Das Verwaltungsgericht hatte zuvor dem Europäischen Gerichtshof (EuGH) verschiedene Fragen zu dem Thema vorgelegt. Im November hatte der EuGH bereits entschieden, dass die DUH klageberechtigt ist. Außerdem präzisierten die EuGH-Richter damals ihre restriktive Haltung zu den Thermofenstern. Demnach dürfen Abschalteinrichtungen wie die Thermofenster nur zugelassen werden, wenn sie zur Vermeidung einer schweren Gefahr für den Motor und den sicheren Betrieb des Fahrzeugs notwendig sind. Die Autohersteller argumentierten in den vergangenen Jahren häufig, Abschalteinrichtungen seien notwendig, um den Motor zu schützen.
Volkswagen teilte nach der Urteilsverkündung mit, die schriftlichen Entscheidungsgründe des Gerichts abwarten zu wollen und diese sorgfältig zu prüfen. Dann werde über weitere Schritte entschieden. »Unsere Einschätzung bleibt unverändert: Die temperaturabhängige Abgasrückführung in den hier betroffenen Fahrzeugen schützt vor unmittelbaren Risiken für den Motor in Form von Beschädigungen oder Unfall. Diese wiegen so schwer, dass sie eine konkrete Gefahr beim Betrieb des Fahrzeugs darstellen können.«
Aus Sicht des Herstellers wäre es unverantwortlich gewesen, Fahrzeuge mit solchen Risiken auf den Markt zu bringen. »Diese technische und regulatorische Bewertung hat auch das KBA als Marktüberwachungs- und Genehmigungsbehörde stets geteilt und bestätigt.«
»Betrugsdiesel stilllegen oder nachrüsten«
DUH-Bundesgeschäftsführer Jürgen Resch ist »sehr zufrieden und glücklich mit dem Urteil«. Allerdings bedauere er, dass es sieben Jahre bis zur Klärung gedauert hatte. Nun heiße es für Bundesverkehrsminister Volker Wissing (FDP), schnell zu handeln. Resch fordere den Minister als obersten Dienstherrn des KBA dazu auf, »dass er jetzt Sorge trägt, dass alle rund zehn Millionen Betrugsdiesel, die noch auf Deutschlands Straßen unterwegs sind, entweder still gelegt oder auf Kosten der Hersteller nachgerüstet werden«. Das aktuell verhandelte Verfahren ist eines von rund 120, das die DUH in der Angelegenheit angestrengt hat.

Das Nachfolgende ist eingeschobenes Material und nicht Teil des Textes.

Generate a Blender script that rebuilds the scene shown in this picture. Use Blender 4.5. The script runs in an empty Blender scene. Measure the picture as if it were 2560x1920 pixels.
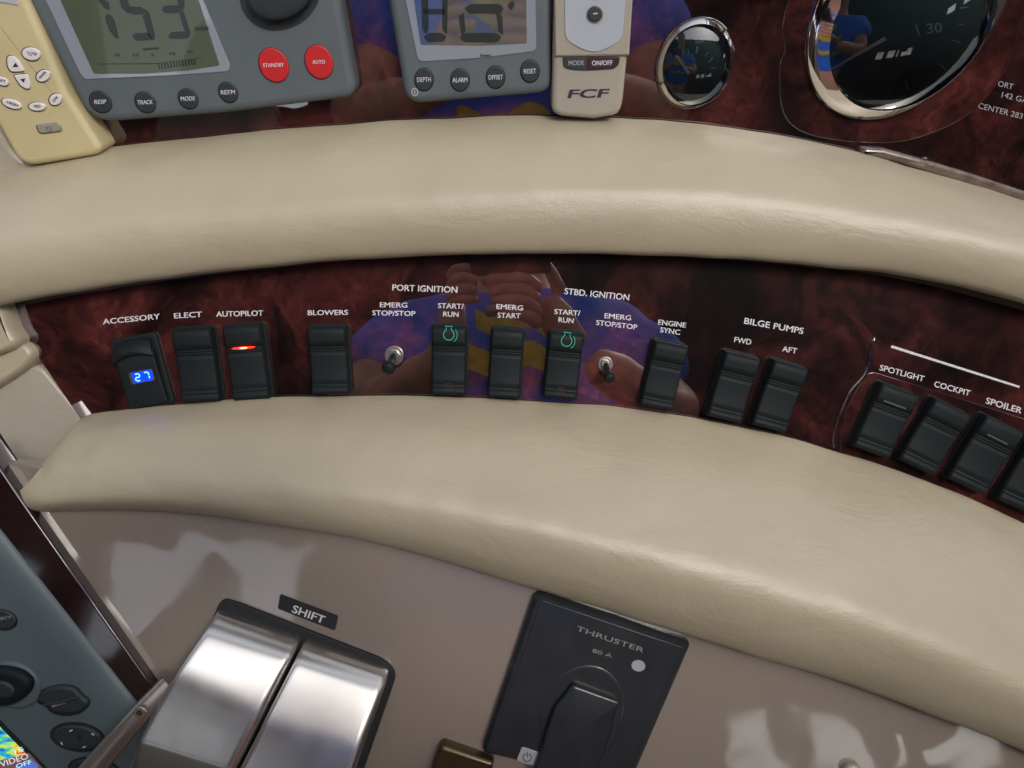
import bpy, bmesh, math, random
from mathutils import Vector, Matrix, noise
R_ = math.radians
random.seed(7)
S = bpy.context.scene
COL = S.collection

# ---------------------------------------------------------------- camera
CAM = Vector((0, 0, 1.45))
PITCH = R_(45)
RX = Vector((1, 0, 0))
FW = Vector((0, math.cos(PITCH), -math.sin(PITCH)))
DN = Vector((0, -math.sin(PITCH), -math.cos(PITCH)))
FPX = 1762.0
cd = bpy.data.cameras.new('camera'); cam = bpy.data.objects.new('camera', cd); COL.objects.link(cam)
cam.location = CAM; cam.rotation_euler = (R_(90) - PITCH, 0, 0)
cd.sensor_width = 36; cd.lens = 36 * FPX / 2560; cd.clip_start = 0.02; cd.clip_end = 600
S.camera = cam
# ---------------------------------------------------------------- world, sun, exposure
w = bpy.data.worlds.new('World'); S.world = w; w.use_nodes = True
nt = w.node_tree; nt.nodes.clear()
wo = nt.nodes.new('ShaderNodeOutputWorld'); bg = nt.nodes.new('ShaderNodeBackground'); sk = nt.nodes.new('ShaderNodeTexSky')
sk.sky_type = 'NISHITA'; sk.sun_disc = False; sk.sun_elevation = R_(50); sk.sun_rotation = R_(145)
sk.air_density = 1.0; sk.dust_density = 2.5; sk.ozone_density = 1.0
bg.inputs['Strength'].default_value = 0.15
hs = nt.nodes.new('ShaderNodeHueSaturation'); hs.inputs['Saturation'].default_value = .35   # thin overcast
nt.links.new(sk.outputs[0], hs.inputs['Color']); nt.links.new(hs.outputs[0], bg.inputs[0]); nt.links.new(bg.outputs[0], wo.inputs[0])
sl = bpy.data.lights.new('sun', 'SUN'); so = bpy.data.objects.new('sun', sl); COL.objects.link(so)
sl.energy = 0.5; sl.angle = R_(10); sl.color = (1, .95, .88)
sd = Vector((math.sin(R_(145)) * math.cos(R_(50)), math.cos(R_(145)) * math.cos(R_(50)), math.sin(R_(50))))
so.rotation_euler = sd.to_track_quat('Z', 'Y').to_euler()
S.view_settings.view_transform = 'Standard'; S.view_settings.look = 'None'
S.view_settings.exposure = 0.97; S.view_settings.gamma = 1
S.cycles.use_denoising = True
S.cycles.max_bounces = 8

# ---------------------------------------------------------------- helpers
def ray(px, py):
    return FW + RX * ((px - 1280) / FPX) + DN * ((py - 960) / FPX)
def camp(X, Y, Z):
    return CAM + RX * X + DN * Y + FW * Z
class Plane:
    def __init__(s, Yc, Zc, theta):
        s.O = camp(0, Yc, Zc); t = R_(theta)
        s.x = RX.copy(); s.y = -(DN * math.sin(t) + FW * math.cos(t)); s.z = s.x.cross(s.y)
    def hit(s, px, py, off=0.0):
        r = ray(px, py)
        t = (s.O + s.z * off - CAM).dot(s.z) / r.dot(s.z)
        return CAM + r * t
    def uv(s, px, py, off=0.0):
        p = s.hit(px, py, off) - s.O
        return Vector((p.dot(s.x), p.dot(s.y)))
    def mat(s, u=0, v=0, z=0):
        m = Matrix((( s.x.x, s.y.x, s.z.x, 0), (s.x.y, s.y.y, s.z.y, 0), (s.x.z, s.y.z, s.z.z, 0), (0, 0, 0, 1)))
        p = s.O + s.x * u + s.y * v + s.z * z
        m.translation = p
        return m
MM = 0.001
PU = Plane(-0.217, 0.480, 60)
PM = Plane(-0.0446, 0.490, 80)
PL = Plane(0.197, 0.470, 85)
WM = {}
def place(o, M, parent=None):
    WM[o.name] = M.copy()
    if parent is not None:
        o.parent = parent
        o.matrix_basis = WM[parent.name].inverted() @ M
    else:
        o.matrix_basis = M
def finish(o, M, parent=None, smooth=False):
    COL.objects.link(o); place(o, M, parent)
    return o
def tag(o, label=None, cat=None, group=None, kind=None):
    if label: o['label'] = label
    if cat: o['category'] = cat
    if group: o['group'] = group
    if kind: o['kind'] = kind
    return o
def empty(name, M, label, cat, group=None):
    o = bpy.data.objects.new(name, None); o.empty_display_size = .01
    finish(o, M); tag(o, label, cat, group); return o
def mesh_obj(name, verts, faces, M, mat, parent=None, smooth=True, angle=35):
    me = bpy.data.meshes.new(name)
    me.from_pydata([tuple(v) for v in verts], [], faces)
    bm = bmesh.new(); bm.from_mesh(me); bmesh.ops.recalc_face_normals(bm, faces=bm.faces)
    bm.to_mesh(me); bm.free()
    if smooth:
        me.shade_smooth()
        me.set_sharp_from_angle(angle=R_(angle))
        at = me.attributes.get('sharp_edge') or me.attributes.new('sharp_edge', 'BOOLEAN', 'EDGE')
        ek = {tuple(sorted(e.vertices)): e.index for e in me.edges}
        for p in me.polygons:      # flat caps keep their own normal
            if len(p.vertices) > 4:
                vs = list(p.vertices)
                for i in range(len(vs)): at.data[ek[tuple(sorted((vs[i - 1], vs[i])))]].value = True
    me.materials.append(mat)
    o = bpy.data.objects.new(name, me)
    return finish(o, M, parent)

def inset(P, d):
    n = len(P); out = []
    area = sum(P[i][0] * P[(i + 1) % n][1] - P[(i + 1) % n][0] * P[i][1] for i in range(n))
    sg = 1 if area > 0 else -1
    for i in range(n):
        a = P[i - 1]; b = P[i]; c = P[(i + 1) % n]
        e1 = (b - a); e2 = (c - b)
        if e1.length < 1e-9: e1 = e2
        if e2.length < 1e-9: e2 = e1
        e1 = e1.normalized(); e2 = e2.normalized()
        n1 = Vector((-e1.y, e1.x)) * sg; n2 = Vector((-e2.y, e2.x)) * sg
        m = n1 + n2
        k = m.length
        if k < 1e-6: m = n1
        else: m = m / k
        c_ = max(.45, m.dot(n1))
        out.append(b + m * (d / c_))
    return out
def bez(a, b, c, n):
    return [((1 - t) ** 2 * a[0] + 2 * t * (1 - t) * b[0] + t * t * c[0], (1 - t) ** 2 * a[1] + 2 * t * (1 - t) * b[1] + t * t * c[1]) for t in [i / n for i in range(n + 1)]]
def rp(pts, r, n=6):
    out = []; N = len(pts)
    for i, b in enumerate(pts):
        rr = r[i] if isinstance(r, (list, tuple)) else r
        if rr <= 0: out.append(tuple(b)); continue
        a = pts[i - 1]; c = pts[(i + 1) % N]
        da = math.dist(a, b); dc = math.dist(b, c)
        ra = min(rr, da * .48); rc = min(rr, dc * .48)
        p = (b[0] + (a[0] - b[0]) * ra / da, b[1] + (a[1] - b[1]) * ra / da)
        q = (b[0] + (c[0] - b[0]) * rc / dc, b[1] + (c[1] - b[1]) * rc / dc)
        out += bez(p, b, q, n)
    return out
def ell(cx, cy, rx, ry, rot=0, n=40):
    c, s = math.cos(R_(rot)), math.sin(R_(rot))
    return [(cx + rx * math.cos(t) * c - ry * math.sin(t) * s, cy + rx * math.cos(t) * s + ry * math.sin(t) * c) for t in [2 * math.pi * i / n for i in range(n)]]
def catmull(P, n):
    P = [Vector(p) for p in P]; out = []
    Q = [P[0] * 2 - P[1]] + P + [P[-1] * 2 - P[-2]]
    for i in range(1, len(Q) - 2):
        p0, p1, p2, p3 = Q[i - 1:i + 3]
        for k in range(n):
            t = k / n
            out.append(.5 * ((2 * p1) + (p2 - p0) * t + (2 * p0 - 5 * p1 + 4 * p2 - p3) * t * t + (3 * p1 - p0 - 3 * p2 + p3) * t ** 3))
    out.append(P[-1]); return out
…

Tausende vermeidbare Todesfälle pro Jahr gingen auf das Konto der illegal ausgestoßenen Abgase, hatte Umwelthilfe-Geschäftsführer Jürgen Resch nach dem EuGH-Entscheid im November kommentiert. Auch die Eigentümerinnen und Eigentümer von mindestens fünf Millionen Autos würden in ihren Rechten gegen das »kriminelle Verhalten der Industrie« gestärkt.
Nach DUH-Angaben stellt das Verfahren das zentrale Musterverfahren in einer Reihe weiterer Auseinandersetzungen der DUH mit dem KBA dar.